Wrong. What Podhoretz has produced is a Potemkin village, a diary constructed from other people’s memories to sugarcoat a screed. Podhoretz, son of the neoconservative icon Norman Podhoretz, did in fact work for several months as a speechwriter in the Reagan White House, and in the Bush administration he spent four months as a special assistant to drug czar William Bennett. Then Podhoretz bailed out. He built his book about the remaining three and a half Bush years on interviews with the Bushies he left behind.

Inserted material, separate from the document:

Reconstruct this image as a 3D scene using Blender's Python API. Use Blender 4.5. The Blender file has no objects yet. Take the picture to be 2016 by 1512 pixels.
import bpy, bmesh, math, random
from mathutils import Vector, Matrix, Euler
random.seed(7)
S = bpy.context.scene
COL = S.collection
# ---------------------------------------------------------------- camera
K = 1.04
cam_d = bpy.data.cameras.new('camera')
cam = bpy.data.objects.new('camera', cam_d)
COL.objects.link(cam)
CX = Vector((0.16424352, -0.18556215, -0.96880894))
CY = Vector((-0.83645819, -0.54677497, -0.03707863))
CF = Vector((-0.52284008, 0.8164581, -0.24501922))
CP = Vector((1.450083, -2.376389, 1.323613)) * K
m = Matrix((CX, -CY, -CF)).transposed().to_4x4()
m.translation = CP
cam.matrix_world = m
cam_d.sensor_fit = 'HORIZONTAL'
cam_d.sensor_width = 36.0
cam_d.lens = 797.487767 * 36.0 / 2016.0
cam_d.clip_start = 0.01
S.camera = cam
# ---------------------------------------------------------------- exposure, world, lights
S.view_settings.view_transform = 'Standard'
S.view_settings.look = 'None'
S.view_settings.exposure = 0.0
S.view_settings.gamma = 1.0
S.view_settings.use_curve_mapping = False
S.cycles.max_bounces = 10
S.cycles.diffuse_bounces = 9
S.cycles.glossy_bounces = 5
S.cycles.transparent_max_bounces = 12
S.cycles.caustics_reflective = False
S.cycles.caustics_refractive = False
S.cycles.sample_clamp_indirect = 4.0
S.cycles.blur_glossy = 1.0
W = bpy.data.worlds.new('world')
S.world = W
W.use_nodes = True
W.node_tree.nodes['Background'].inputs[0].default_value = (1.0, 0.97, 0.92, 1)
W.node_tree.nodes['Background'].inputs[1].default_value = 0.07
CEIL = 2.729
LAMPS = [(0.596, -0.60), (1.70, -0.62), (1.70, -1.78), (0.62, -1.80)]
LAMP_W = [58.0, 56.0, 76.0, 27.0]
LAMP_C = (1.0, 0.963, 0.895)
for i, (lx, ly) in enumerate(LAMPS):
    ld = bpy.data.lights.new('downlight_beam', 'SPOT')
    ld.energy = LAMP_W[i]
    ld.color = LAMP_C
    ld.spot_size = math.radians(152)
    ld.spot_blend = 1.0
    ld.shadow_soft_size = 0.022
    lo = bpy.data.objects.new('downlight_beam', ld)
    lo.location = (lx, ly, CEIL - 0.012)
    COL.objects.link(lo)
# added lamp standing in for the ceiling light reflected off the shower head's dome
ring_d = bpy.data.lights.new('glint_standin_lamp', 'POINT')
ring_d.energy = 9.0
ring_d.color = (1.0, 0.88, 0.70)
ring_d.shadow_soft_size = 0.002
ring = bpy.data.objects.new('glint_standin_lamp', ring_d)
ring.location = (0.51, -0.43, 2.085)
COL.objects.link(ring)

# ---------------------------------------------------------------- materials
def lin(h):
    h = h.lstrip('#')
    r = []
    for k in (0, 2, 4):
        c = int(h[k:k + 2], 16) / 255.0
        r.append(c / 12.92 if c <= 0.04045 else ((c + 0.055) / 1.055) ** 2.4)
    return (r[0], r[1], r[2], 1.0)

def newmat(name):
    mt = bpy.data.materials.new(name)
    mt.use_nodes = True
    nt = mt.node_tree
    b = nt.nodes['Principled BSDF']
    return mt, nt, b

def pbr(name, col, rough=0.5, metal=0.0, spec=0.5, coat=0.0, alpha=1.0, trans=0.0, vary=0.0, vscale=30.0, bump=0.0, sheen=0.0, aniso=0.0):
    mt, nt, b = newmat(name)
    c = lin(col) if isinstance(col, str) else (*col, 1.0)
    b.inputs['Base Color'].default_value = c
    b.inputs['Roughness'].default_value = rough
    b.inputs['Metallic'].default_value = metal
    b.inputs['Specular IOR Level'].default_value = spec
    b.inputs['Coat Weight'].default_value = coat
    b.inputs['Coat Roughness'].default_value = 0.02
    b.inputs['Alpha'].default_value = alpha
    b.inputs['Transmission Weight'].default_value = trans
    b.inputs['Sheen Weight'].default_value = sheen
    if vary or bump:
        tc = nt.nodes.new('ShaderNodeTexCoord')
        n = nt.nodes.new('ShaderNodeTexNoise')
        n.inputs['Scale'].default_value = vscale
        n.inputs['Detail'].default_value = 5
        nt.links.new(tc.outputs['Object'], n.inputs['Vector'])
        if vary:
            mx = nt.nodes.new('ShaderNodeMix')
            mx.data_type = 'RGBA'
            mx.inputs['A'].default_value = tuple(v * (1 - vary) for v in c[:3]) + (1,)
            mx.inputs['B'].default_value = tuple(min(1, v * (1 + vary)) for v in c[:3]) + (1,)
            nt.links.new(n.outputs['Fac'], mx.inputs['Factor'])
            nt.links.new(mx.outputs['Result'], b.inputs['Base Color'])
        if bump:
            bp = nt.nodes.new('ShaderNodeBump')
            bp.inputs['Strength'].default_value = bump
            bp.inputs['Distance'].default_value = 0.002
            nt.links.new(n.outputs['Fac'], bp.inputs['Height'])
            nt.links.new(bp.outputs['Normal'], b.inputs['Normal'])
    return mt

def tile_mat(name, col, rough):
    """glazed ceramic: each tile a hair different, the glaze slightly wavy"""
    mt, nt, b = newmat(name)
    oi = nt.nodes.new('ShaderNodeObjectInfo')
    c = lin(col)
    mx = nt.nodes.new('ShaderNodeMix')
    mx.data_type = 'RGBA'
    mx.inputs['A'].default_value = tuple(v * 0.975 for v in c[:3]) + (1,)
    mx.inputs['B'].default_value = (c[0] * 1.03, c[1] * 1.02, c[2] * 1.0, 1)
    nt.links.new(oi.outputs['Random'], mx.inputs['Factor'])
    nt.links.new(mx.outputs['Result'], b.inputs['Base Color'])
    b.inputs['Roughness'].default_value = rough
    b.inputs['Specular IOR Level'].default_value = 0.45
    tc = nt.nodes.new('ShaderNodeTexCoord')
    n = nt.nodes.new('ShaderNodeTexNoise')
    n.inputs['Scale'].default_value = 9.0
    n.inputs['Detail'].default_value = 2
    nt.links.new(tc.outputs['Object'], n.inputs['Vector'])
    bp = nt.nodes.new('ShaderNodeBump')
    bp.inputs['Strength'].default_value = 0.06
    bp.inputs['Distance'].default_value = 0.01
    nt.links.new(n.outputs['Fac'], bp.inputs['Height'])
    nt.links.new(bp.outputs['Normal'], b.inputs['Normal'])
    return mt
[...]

But the reader gets hardly a clue to this fact before the appendix. The book begins breathlessly with a “freeze frame,” depicting an unnamed White House staffer watching the victory parade after the gulf war: “Actually, you worship the man. Yes, ‘worship’ is the right word, ever since the 1988 campaign…” The “freeze frame” device keeps coming back, interlarding neocon civics lectures and unsourced anecdotes about the crises of the Bush staff. “You” neglect your family for your job, skirmish in White House politicking, write the toast to Prime Minister Miyazawa that Bush preempted by upchucking in Miyazawa’s lap. It becomes clear that “you” aren’t all the same person.
It’s all smoke and mirrors, veiling the crucial fact that Podhoretz wasn’t there. An anecdote about the morning senior staff meeting tells it all: “You don’t attend it, but you heard about it the way you hear about almost everything, it’s in the air.” This is a book of backstairs gossip and settling old scores in dozens of detailed accounts of events that Podhoretz (and his unnamed sources, in all likelihood) never witnessed.
Scores do get settled. John Sununu gets a predictable drubbing as a petty, overbearing tyrant. Richard Darman comes off as a brilliant bully, humiliating people with tirades of abuse. Lurking in the gossip is the screed: surprise! Bush’s presidency was hollow at the core. Podhoretz’s message is the Reaganite credo: that the true cause was betrayed by a pseudoconservative president of small talent and no real conviction. “In the final analysis,” he writes, “George Bush’s presidency was a kind of cosmic joke.”
In the final analysis, that might be true; but John Podhoretz has no more proof of it than the guy standing next to you at the bar.